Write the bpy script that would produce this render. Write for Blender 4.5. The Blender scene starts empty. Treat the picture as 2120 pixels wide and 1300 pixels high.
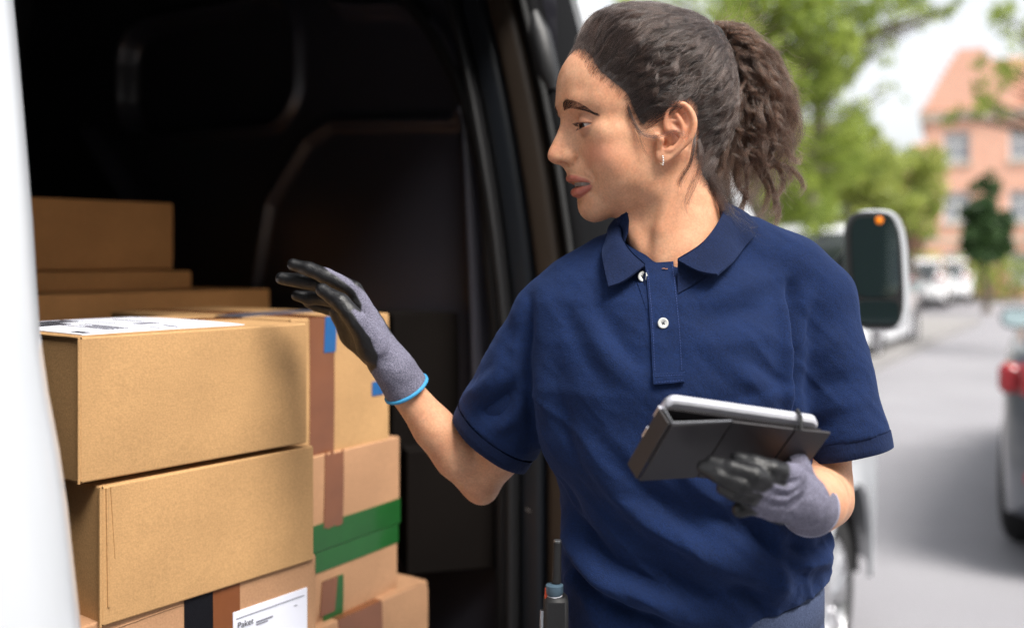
import bpy, math, random
import numpy as np
from mathutils import Vector, Matrix
from mathutils.bvhtree import BVHTree

random.seed(7)
rng = np.random.default_rng(7)
scene = bpy.context.scene
COL = scene.collection

# ------------------------------------------------------------------ camera
CAM_H = 1.42
FPX = 2060.0            # focal length in photo pixels (35 mm lens)
cam_data = bpy.data.cameras.new("camera")
cam = bpy.data.objects.new("camera", cam_data)
COL.objects.link(cam)
cam.location = (0, 0, CAM_H)
cam.rotation_euler = (math.radians(90), 0, 0)
cam_data.sensor_width = 36.0
cam_data.lens = 36.0 * FPX / 2120.0
cam_data.shift_y = -110.0 / 2120.0
cam_data.clip_start = 0.05
cam_data.clip_end = 2000
cam_data.dof.use_dof = True
cam_data.dof.focus_distance = 1.09
cam_data.dof.aperture_fstop = 2.2
cam_data.dof.aperture_blades = 0
scene.camera = cam

# ------------------------------------------------------------------ light
SUN_EL, SUN_AZ = math.radians(55), math.radians(142)     # azimuth: from +Y towards +X
world = bpy.data.worlds.new("World")
scene.world = world
world.use_nodes = True
wn = world.node_tree
wn.nodes.clear()
w_out = wn.nodes.new("ShaderNodeOutputWorld")
w_bg = wn.nodes.new("ShaderNodeBackground")
w_sky = wn.nodes.new("ShaderNodeTexSky")
w_sky.sky_type = 'NISHITA'
w_sky.sun_disc = False
w_sky.sun_elevation = SUN_EL
w_sky.sun_rotation = SUN_AZ
w_sky.air_density = 1.0
w_sky.dust_density = 3.5
w_sky.ozone_density = 1.0
# thin bright cloud veil: the sky keeps its own brightness but loses most of its blue
w_hsv = wn.nodes.new("ShaderNodeHueSaturation")
w_hsv.inputs["Saturation"].default_value = 0.18
w_hsv.inputs["Value"].default_value = 1.0
wn.links.new(w_sky.outputs[0], w_hsv.inputs["Color"])
wn.links.new(w_hsv.outputs[0], w_bg.inputs[0])
w_bg.inputs[1].default_value = 0.12
wn.links.new(w_bg.outputs[0], w_out.inputs[0])

sun_d = bpy.data.lights.new("sun", 'SUN')
sun_d.energy = 1.9
sun_d.angle = math.radians(26)
sun_d.color = (1.0, 0.95, 0.88)
sun = bpy.data.objects.new("sun", sun_d)
COL.objects.link(sun)
sd = Vector((math.cos(SUN_EL)*math.sin(SUN_AZ), math.cos(SUN_EL)*math.cos(SUN_AZ), math.sin(SUN_EL)))
sun.rotation_euler = sd.to_track_quat('Z', 'Y').to_euler()

vs = scene.view_settings
vs.view_transform = 'Standard'
vs.look = 'None'
vs.exposure = 1.28
vs.gamma = 1.0
vs.use_curve_mapping = False
try:
    scene.cycles.use_denoising = True
    scene.cycles.denoising_prefilter = 'NONE'
    scene.cycles.use_adaptive_sampling = False
    scene.cycles.max_bounces = 8
    scene.cycles.transparent_max_bounces = 12
    scene.cycles.sample_clamp_indirect = 6.0
except Exception:
    pass

# ------------------------------------------------------------------ helpers
def P(px, py, Y):
    """world point seen at photo pixel (px,py) at distance Y along the view axis"""
    return Vector(((px-1060.0)/FPX*Y, Y, CAM_H + (540.0-py)/FPX*Y))

def props(o, label=None, cat=None, group=None, kind=None):
    if label: o["label"] = label
    if cat: o["category"] = cat
    if group: o["group"] = group
    if kind: o["kind"] = kind
    return o

def empty(name, loc, label, cat, group=None, rz=0.0, kind=None):
    o = bpy.data.objects.new(name, None)
    COL.objects.link(o)
    o.location = loc
    o.rotation_euler = (0, 0, rz)
    o.empty_display_size = 0.1
    return props(o, label, cat, group, kind)

def link_mesh(name, me, parent=None, local=False):
    """local=False: mesh verts are in world space, parent is compensated"""
    o = bpy.data.objects.new(name, me)
    COL.objects.link(o)
    if parent is not None:
        o.parent = parent
        if not local:
            o.matrix_parent_inverse = world_matrix(parent).inverted()
    return o

def world_matrix(o):
    m = Matrix.LocRotScale(o.location, o.rotation_euler, o.scale)
    if o.parent is not None:
        return world_matrix(o.parent) @ o.matrix_parent_inverse @ m
    return m

def mesh_np(name, V, F, mat=None, smooth=True, attrs=None):
    me = bpy.data.meshes.new(name)
    V = np.asarray(V, dtype=np.float32)
    if isinstance(F, np.ndarray) and F.ndim == 2:
        n, k = F.shape
        me.vertices.add(len(V)); me.vertices.foreach_set("co", V.ravel())
        me.loops.add(n*k); me.loops.foreach_set("vertex_index", F.ravel().astype(np.int32))
        me.polygons.add(n)
        me.polygons.foreach_set("loop_start", np.arange(0, n*k, k, dtype=np.int32))
        me.update(calc_edges=True)
    else:
        me.from_pydata([tuple(map(float, v)) for v in V], [], [tuple(f) for f in F])
        me.update()
    if smooth:
        me.polygons.foreach_set("use_smooth", np.ones(len(me.polygons), dtype=bool))
    if mat is not None:
        me.materials.append(mat)
    for k_, a in (attrs or {}).items():
        at = me.attributes.new(k_, 'FLOAT', 'POINT')
        at.data.foreach_set("value", np.asarray(a, dtype=np.float32))
    return me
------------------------
• WORK REQUIRED
Everything from the first line to the line with "scene.camera = cam" must be repeated exactly, and nothing else. Leave the pictures out.

• EXPECTED ANSWER
Write the bpy script that would produce this render. Write for Blender 4.5. The Blender scene starts empty. Treat the picture as 2120 pixels wide and 1300 pixels high.
import bpy, math, random
import numpy as np
from mathutils import Vector, Matrix
from mathutils.bvhtree import BVHTree

random.seed(7)
rng = np.random.default_rng(7)
scene = bpy.context.scene
COL = scene.collection

# ------------------------------------------------------------------ camera
CAM_H = 1.42
FPX = 2060.0            # focal length in photo pixels (35 mm lens)
cam_data = bpy.data.cameras.new("camera")
cam = bpy.data.objects.new("camera", cam_data)
COL.objects.link(cam)
cam.location = (0, 0, CAM_H)
cam.rotation_euler = (math.radians(90), 0, 0)
cam_data.sensor_width = 36.0
cam_data.lens = 36.0 * FPX / 2120.0
cam_data.shift_y = -110.0 / 2120.0
cam_data.clip_start = 0.05
cam_data.clip_end = 2000
cam_data.dof.use_dof = True
cam_data.dof.focus_distance = 1.09
cam_data.dof.aperture_fstop = 2.2
cam_data.dof.aperture_blades = 0
scene.camera = cam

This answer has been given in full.